- OBJECTIVE: Scan the lines below; pull out those with "script".

- SUPPLIED INFORMATION:
• • • • • • •
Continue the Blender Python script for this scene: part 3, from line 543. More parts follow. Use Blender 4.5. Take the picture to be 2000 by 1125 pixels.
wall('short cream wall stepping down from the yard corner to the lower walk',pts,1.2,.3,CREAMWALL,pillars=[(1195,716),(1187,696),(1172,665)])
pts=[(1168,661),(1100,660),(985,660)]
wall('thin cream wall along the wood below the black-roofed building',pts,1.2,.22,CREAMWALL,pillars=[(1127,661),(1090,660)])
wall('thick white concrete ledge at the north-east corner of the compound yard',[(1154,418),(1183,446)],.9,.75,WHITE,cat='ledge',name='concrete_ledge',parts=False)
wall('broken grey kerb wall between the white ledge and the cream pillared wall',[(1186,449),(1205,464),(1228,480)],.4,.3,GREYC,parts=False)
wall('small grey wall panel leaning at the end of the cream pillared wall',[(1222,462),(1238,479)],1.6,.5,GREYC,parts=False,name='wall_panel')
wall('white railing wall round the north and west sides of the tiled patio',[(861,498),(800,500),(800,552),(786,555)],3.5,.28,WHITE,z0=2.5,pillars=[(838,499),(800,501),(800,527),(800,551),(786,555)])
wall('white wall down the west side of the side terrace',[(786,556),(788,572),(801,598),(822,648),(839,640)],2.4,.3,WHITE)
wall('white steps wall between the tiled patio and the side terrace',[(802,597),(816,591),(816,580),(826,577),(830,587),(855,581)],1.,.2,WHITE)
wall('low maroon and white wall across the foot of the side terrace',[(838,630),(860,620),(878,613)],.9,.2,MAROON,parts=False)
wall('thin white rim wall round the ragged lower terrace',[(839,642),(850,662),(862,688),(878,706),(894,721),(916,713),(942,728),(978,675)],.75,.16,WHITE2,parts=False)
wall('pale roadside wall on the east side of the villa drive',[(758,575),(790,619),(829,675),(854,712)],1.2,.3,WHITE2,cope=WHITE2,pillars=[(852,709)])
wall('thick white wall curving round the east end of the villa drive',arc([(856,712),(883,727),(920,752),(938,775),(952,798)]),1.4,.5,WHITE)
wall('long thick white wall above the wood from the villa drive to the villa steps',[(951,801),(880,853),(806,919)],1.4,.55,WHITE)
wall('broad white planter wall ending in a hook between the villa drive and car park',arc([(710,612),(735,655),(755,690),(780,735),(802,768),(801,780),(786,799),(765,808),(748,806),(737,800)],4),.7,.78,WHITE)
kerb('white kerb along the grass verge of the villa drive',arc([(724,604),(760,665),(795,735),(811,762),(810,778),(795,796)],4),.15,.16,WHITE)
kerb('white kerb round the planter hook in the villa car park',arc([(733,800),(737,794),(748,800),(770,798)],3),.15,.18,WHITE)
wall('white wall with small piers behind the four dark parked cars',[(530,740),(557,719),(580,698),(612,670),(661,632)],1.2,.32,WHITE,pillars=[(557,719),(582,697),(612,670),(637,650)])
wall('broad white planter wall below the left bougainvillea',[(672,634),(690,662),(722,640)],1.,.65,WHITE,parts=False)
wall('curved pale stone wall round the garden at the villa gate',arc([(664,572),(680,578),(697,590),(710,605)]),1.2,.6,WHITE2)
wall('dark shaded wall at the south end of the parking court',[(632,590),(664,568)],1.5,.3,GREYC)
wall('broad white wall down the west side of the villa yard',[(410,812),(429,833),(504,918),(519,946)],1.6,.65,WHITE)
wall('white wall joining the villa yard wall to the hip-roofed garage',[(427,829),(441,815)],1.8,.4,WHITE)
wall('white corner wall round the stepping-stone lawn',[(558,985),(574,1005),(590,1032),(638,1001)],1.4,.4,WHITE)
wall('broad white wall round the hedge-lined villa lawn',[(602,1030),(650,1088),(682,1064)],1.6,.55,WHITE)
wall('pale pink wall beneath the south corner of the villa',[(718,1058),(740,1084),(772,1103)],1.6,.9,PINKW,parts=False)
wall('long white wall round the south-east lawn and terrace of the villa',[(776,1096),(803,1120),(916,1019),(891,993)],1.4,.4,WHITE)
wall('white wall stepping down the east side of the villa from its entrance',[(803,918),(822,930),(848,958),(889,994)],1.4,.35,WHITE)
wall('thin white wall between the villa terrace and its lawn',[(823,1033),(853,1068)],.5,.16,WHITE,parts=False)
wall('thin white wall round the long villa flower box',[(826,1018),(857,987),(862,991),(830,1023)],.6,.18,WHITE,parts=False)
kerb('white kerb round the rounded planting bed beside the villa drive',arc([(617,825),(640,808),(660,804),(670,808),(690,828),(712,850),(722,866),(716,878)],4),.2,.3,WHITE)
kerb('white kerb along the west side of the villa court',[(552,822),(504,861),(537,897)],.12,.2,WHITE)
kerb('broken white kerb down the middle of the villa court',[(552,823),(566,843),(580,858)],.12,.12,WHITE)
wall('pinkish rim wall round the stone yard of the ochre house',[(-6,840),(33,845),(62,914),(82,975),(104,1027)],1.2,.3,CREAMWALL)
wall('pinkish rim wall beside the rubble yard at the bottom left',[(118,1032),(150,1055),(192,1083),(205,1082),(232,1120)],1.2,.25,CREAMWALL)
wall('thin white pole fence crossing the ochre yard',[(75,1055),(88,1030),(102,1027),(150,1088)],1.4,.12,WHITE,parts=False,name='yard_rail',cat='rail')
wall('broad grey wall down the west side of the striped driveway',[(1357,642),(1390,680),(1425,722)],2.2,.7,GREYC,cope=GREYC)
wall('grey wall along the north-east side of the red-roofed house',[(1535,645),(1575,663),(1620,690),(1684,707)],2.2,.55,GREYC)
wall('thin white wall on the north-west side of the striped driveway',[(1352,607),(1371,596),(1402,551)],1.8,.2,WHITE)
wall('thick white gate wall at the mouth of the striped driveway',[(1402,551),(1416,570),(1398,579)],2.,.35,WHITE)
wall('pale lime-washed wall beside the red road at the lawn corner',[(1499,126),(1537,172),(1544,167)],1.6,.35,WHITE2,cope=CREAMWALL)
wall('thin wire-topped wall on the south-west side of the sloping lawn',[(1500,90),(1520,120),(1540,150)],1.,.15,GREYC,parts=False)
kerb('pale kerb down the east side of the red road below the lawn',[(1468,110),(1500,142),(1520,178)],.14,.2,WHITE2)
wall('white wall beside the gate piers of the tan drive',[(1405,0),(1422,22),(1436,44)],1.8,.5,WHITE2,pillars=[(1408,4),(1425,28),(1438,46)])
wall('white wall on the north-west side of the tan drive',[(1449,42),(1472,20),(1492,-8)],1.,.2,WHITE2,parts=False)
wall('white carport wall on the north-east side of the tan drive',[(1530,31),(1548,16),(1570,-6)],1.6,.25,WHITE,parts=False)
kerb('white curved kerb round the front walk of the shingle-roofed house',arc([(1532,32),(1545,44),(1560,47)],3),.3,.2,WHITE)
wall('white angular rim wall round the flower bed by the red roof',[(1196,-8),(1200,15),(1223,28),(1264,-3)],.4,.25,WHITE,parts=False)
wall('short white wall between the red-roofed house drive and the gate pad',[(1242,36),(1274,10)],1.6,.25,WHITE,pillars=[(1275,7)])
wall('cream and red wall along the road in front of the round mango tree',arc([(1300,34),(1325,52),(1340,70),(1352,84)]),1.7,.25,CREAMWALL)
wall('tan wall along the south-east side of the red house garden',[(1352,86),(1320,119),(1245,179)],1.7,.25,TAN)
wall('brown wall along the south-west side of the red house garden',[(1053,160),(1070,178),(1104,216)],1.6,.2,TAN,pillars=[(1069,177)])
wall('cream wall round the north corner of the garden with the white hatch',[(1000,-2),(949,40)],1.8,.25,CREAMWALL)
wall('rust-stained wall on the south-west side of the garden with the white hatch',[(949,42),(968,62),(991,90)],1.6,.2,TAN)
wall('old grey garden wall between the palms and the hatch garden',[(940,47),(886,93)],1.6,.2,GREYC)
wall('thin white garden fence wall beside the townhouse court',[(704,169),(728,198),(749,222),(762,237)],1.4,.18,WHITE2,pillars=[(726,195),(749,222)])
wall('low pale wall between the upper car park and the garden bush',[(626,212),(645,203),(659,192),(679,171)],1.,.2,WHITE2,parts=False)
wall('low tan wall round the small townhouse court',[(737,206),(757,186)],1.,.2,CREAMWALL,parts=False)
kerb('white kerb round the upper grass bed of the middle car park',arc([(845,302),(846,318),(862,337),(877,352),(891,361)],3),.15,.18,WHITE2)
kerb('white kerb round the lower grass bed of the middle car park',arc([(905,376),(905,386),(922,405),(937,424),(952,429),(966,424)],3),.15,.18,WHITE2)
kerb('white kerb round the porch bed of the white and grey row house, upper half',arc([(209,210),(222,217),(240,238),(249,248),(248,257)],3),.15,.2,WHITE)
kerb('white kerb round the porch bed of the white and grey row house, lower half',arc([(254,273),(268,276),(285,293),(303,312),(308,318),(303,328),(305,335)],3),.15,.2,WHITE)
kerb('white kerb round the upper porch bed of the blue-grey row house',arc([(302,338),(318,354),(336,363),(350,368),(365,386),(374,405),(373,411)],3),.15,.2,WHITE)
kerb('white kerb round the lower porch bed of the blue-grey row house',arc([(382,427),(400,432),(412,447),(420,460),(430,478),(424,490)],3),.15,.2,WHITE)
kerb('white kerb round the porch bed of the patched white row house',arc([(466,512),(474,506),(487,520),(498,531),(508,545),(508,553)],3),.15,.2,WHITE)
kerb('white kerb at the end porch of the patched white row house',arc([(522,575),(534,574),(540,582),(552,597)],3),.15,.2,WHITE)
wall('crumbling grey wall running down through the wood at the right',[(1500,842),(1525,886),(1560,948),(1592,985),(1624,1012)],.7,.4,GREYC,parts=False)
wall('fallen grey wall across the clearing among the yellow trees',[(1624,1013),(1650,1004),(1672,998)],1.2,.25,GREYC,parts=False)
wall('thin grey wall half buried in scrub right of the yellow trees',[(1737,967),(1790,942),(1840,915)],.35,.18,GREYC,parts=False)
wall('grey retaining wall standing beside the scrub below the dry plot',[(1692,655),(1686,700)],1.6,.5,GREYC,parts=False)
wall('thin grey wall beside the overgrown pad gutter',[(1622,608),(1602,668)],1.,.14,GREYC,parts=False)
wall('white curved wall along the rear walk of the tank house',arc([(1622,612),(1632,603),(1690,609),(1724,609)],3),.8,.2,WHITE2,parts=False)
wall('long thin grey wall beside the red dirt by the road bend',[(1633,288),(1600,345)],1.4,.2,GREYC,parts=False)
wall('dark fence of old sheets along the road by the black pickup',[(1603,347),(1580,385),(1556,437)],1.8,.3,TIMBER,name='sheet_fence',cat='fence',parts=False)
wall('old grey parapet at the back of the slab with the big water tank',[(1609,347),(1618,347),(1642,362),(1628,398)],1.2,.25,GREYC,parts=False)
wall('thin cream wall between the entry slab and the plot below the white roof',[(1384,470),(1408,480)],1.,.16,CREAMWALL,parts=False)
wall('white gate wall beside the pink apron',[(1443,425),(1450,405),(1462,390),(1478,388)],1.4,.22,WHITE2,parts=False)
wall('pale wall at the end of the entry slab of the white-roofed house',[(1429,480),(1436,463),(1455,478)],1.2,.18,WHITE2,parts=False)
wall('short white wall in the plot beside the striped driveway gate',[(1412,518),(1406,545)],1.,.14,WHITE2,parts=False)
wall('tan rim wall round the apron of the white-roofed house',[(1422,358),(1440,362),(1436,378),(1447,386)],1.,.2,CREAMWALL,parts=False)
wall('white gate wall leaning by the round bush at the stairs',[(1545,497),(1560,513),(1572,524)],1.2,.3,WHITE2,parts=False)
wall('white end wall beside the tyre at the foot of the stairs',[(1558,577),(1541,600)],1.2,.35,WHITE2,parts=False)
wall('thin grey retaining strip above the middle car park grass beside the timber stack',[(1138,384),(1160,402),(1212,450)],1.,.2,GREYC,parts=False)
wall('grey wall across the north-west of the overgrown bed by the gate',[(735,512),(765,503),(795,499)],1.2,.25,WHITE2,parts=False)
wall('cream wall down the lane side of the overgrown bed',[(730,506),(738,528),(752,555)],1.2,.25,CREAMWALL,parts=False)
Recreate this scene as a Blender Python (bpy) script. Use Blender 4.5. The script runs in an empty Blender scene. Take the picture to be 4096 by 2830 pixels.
• • • • • • •
- REPLY:
Continue the Blender Python script for this scene: part 3, from line 543. More parts follow. Use Blender 4.5. Take the picture to be 2000 by 1125 pixels.
Recreate this scene as a Blender Python (bpy) script. Use Blender 4.5. The script runs in an empty Blender scene. Take the picture to be 4096 by 2830 pixels.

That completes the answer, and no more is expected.